Scan the data below and pick out the lines containing the word "scene".
=== Provided records ===
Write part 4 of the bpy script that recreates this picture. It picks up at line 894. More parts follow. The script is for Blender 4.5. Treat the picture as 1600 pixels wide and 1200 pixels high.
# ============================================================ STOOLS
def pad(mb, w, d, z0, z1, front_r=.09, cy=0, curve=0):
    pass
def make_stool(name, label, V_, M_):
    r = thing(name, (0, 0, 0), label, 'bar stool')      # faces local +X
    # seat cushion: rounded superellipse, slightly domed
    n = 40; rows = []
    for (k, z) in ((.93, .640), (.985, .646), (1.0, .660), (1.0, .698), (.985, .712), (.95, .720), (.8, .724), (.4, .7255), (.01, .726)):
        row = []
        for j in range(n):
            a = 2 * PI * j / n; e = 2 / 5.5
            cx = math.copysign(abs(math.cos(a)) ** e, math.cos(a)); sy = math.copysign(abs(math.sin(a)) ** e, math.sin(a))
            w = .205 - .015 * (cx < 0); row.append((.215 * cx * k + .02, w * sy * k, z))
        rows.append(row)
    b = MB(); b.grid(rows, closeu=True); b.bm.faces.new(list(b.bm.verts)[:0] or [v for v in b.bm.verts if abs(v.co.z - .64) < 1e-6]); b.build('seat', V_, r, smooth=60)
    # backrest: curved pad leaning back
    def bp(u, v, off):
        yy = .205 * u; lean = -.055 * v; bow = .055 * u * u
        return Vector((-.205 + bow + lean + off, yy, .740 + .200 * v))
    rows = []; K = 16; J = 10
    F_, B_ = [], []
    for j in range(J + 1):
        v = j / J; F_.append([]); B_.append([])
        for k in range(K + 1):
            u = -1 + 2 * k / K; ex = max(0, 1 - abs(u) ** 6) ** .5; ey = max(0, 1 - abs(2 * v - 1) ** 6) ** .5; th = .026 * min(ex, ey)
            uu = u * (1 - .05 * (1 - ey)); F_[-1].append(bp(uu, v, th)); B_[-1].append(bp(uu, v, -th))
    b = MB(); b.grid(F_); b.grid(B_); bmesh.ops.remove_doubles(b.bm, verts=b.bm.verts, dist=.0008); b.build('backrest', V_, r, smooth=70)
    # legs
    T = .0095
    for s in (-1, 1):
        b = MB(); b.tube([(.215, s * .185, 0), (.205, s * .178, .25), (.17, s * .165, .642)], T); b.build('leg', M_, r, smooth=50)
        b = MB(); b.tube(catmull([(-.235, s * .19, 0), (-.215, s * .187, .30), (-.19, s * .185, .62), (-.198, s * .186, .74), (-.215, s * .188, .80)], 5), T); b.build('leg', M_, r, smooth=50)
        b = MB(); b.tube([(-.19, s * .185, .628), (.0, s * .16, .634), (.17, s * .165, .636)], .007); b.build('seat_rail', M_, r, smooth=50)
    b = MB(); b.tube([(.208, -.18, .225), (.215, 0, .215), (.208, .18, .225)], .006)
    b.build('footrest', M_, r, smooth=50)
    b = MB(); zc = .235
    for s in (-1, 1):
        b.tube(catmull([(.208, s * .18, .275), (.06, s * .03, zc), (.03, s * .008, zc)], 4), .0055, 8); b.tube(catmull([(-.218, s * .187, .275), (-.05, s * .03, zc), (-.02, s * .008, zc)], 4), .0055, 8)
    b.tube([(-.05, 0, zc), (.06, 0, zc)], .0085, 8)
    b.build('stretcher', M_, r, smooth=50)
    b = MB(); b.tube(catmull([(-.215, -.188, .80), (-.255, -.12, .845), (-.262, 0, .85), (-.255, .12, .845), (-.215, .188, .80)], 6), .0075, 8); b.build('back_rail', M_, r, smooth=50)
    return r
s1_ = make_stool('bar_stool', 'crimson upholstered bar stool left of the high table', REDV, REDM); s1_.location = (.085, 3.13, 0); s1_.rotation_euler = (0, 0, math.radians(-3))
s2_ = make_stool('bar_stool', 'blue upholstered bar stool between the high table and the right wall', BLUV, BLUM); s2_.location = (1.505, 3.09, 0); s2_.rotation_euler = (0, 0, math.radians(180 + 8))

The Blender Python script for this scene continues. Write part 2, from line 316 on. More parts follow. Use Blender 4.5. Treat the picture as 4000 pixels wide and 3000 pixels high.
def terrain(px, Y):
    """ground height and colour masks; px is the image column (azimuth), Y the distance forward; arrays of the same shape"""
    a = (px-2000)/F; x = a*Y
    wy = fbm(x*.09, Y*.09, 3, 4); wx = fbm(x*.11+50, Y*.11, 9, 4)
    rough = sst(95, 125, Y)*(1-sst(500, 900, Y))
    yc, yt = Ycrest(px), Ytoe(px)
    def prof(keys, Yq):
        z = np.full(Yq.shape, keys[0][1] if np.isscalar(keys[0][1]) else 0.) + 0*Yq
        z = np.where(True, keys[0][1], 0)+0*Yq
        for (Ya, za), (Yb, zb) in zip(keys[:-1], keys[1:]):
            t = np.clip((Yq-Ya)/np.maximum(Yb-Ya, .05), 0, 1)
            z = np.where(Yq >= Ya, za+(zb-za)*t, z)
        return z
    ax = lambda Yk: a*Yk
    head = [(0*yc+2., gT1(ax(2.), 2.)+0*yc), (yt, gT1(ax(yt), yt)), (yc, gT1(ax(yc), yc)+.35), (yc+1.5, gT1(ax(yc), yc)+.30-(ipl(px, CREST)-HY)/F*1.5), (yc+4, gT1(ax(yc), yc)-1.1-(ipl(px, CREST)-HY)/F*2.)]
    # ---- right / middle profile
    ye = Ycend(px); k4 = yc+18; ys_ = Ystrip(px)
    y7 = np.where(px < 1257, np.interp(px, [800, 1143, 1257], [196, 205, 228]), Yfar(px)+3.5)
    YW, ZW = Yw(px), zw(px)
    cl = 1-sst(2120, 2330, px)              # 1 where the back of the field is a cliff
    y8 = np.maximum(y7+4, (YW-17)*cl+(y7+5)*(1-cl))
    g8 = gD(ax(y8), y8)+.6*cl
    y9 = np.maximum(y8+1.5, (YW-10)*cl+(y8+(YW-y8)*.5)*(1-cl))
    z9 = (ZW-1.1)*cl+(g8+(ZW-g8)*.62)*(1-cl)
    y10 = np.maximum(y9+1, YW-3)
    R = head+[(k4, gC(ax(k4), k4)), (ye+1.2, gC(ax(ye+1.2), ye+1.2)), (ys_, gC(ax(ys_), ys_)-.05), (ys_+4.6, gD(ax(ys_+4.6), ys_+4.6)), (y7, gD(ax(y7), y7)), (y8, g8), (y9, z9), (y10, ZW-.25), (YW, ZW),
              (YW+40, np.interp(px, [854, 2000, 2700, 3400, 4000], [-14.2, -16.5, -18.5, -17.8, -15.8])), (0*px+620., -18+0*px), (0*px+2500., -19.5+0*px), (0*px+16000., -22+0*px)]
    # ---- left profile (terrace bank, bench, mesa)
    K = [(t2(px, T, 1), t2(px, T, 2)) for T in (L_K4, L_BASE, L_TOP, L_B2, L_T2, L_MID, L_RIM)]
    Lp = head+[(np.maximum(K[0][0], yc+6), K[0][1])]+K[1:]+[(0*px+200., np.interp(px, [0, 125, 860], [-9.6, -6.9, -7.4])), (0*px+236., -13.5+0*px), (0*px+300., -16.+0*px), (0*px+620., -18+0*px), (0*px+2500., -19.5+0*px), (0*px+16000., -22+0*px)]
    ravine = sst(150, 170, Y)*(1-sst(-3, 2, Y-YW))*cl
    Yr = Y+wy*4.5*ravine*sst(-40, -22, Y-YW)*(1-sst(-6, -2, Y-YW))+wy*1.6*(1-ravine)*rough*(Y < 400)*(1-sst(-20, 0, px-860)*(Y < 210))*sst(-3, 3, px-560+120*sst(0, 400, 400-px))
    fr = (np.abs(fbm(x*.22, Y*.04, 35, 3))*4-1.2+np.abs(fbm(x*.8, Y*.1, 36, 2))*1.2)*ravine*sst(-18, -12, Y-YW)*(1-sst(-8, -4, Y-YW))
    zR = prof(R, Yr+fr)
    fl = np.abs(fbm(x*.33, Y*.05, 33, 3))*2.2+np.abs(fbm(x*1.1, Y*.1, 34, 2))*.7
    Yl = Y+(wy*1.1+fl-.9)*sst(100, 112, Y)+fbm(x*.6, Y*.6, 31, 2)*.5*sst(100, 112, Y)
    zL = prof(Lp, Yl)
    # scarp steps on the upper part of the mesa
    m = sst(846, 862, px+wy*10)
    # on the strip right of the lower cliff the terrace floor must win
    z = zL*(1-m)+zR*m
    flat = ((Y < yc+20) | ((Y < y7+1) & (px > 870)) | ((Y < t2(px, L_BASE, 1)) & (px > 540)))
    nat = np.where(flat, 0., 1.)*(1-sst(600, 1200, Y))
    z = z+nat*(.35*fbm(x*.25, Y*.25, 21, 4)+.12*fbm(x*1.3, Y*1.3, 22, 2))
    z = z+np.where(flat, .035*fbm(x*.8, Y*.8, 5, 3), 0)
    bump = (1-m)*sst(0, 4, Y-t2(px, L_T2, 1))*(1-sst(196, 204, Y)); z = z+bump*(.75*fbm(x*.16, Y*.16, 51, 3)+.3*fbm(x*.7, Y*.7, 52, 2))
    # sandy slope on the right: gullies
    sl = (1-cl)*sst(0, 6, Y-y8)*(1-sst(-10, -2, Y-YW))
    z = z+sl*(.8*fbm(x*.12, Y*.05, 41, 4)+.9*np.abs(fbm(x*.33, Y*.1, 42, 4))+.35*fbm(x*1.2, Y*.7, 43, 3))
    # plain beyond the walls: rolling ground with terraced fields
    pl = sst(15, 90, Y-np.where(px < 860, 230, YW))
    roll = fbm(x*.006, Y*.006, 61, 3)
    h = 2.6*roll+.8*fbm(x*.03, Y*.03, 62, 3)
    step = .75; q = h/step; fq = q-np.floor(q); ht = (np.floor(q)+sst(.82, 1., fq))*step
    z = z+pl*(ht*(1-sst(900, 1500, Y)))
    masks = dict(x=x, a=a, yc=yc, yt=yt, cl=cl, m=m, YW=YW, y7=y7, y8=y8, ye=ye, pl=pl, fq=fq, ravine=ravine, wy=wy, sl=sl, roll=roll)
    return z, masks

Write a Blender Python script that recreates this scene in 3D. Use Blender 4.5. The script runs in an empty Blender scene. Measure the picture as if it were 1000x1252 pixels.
===
■ Reply:
The Blender Python script for this scene continues. Write part 2, from line 316 on. More parts follow. Use Blender 4.5. Treat the picture as 4000 pixels wide and 3000 pixels high.
Write a Blender Python script that recreates this scene in 3D. Use Blender 4.5. The script runs in an empty Blender scene. Measure the picture as if it were 1000x1252 pixels.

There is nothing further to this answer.